--- start ---

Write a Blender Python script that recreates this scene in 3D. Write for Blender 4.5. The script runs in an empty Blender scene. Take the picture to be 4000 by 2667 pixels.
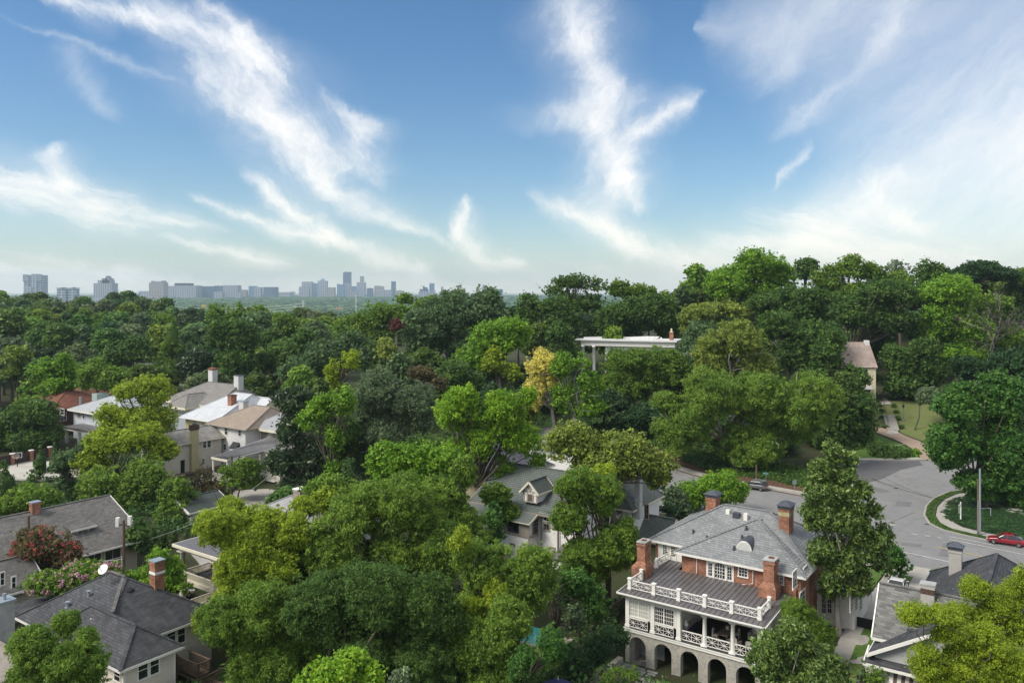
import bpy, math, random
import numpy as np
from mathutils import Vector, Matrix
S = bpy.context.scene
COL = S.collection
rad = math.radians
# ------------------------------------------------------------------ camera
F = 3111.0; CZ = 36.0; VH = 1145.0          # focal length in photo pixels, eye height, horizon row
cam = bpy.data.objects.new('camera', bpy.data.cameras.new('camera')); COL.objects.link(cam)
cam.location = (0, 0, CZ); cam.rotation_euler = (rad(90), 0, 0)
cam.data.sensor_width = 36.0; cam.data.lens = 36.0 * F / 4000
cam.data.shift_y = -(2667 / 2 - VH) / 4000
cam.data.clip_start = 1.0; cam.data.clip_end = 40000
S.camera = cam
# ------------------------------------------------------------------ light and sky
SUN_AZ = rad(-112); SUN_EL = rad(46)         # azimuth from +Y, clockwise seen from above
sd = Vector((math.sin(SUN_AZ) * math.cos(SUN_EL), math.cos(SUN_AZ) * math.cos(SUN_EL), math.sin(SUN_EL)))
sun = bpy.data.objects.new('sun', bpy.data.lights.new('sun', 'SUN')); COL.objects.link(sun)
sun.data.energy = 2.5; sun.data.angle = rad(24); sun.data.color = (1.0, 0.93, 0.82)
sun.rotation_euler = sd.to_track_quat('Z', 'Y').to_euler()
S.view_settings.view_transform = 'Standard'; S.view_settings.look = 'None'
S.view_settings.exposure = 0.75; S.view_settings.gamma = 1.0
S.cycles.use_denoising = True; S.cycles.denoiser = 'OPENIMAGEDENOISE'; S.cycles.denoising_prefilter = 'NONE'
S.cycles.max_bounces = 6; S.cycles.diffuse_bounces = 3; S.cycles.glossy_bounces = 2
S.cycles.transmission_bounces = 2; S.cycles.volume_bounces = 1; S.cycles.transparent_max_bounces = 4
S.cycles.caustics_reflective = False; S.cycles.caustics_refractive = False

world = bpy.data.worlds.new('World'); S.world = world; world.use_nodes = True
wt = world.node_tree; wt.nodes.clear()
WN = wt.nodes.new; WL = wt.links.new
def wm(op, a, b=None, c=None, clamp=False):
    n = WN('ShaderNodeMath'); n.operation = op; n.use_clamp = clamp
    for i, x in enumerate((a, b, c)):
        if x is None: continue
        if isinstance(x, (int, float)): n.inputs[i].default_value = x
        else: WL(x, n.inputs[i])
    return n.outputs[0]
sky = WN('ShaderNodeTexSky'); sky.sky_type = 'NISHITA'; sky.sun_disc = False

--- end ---

Copy every line of the data word for word, omitting the images.

Write a Blender Python script that recreates this scene in 3D. Write for Blender 4.5. The script runs in an empty Blender scene. Take the picture to be 4000 by 2667 pixels.
import bpy, math, random
import numpy as np
from mathutils import Vector, Matrix
S = bpy.context.scene
COL = S.collection
rad = math.radians
# ------------------------------------------------------------------ camera
F = 3111.0; CZ = 36.0; VH = 1145.0          # focal length in photo pixels, eye height, horizon row
cam = bpy.data.objects.new('camera', bpy.data.cameras.new('camera')); COL.objects.link(cam)
cam.location = (0, 0, CZ); cam.rotation_euler = (rad(90), 0, 0)
cam.data.sensor_width = 36.0; cam.data.lens = 36.0 * F / 4000
cam.data.shift_y = -(2667 / 2 - VH) / 4000
cam.data.clip_start = 1.0; cam.data.clip_end = 40000
S.camera = cam
# ------------------------------------------------------------------ light and sky
SUN_AZ = rad(-112); SUN_EL = rad(46)         # azimuth from +Y, clockwise seen from above
sd = Vector((math.sin(SUN_AZ) * math.cos(SUN_EL), math.cos(SUN_AZ) * math.cos(SUN_EL), math.sin(SUN_EL)))
sun = bpy.data.objects.new('sun', bpy.data.lights.new('sun', 'SUN')); COL.objects.link(sun)
sun.data.energy = 2.5; sun.data.angle = rad(24); sun.data.color = (1.0, 0.93, 0.82)
sun.rotation_euler = sd.to_track_quat('Z', 'Y').to_euler()
S.view_settings.view_transform = 'Standard'; S.view_settings.look = 'None'
S.view_settings.exposure = 0.75; S.view_settings.gamma = 1.0
S.cycles.use_denoising = True; S.cycles.denoiser = 'OPENIMAGEDENOISE'; S.cycles.denoising_prefilter = 'NONE'
S.cycles.max_bounces = 6; S.cycles.diffuse_bounces = 3; S.cycles.glossy_bounces = 2
S.cycles.transmission_bounces = 2; S.cycles.volume_bounces = 1; S.cycles.transparent_max_bounces = 4
S.cycles.caustics_reflective = False; S.cycles.caustics_refractive = False

world = bpy.data.worlds.new('World'); S.world = world; world.use_nodes = True
wt = world.node_tree; wt.nodes.clear()
WN = wt.nodes.new; WL = wt.links.new
def wm(op, a, b=None, c=None, clamp=False):
    n = WN('ShaderNodeMath'); n.operation = op; n.use_clamp = clamp
    for i, x in enumerate((a, b, c)):
        if x is None: continue
        if isinstance(x, (int, float)): n.inputs[i].default_value = x
        else: WL(x, n.inputs[i])
    return n.outputs[0]
sky = WN('ShaderNodeTexSky'); sky.sky_type = 'NISHITA'; sky.sun_disc = False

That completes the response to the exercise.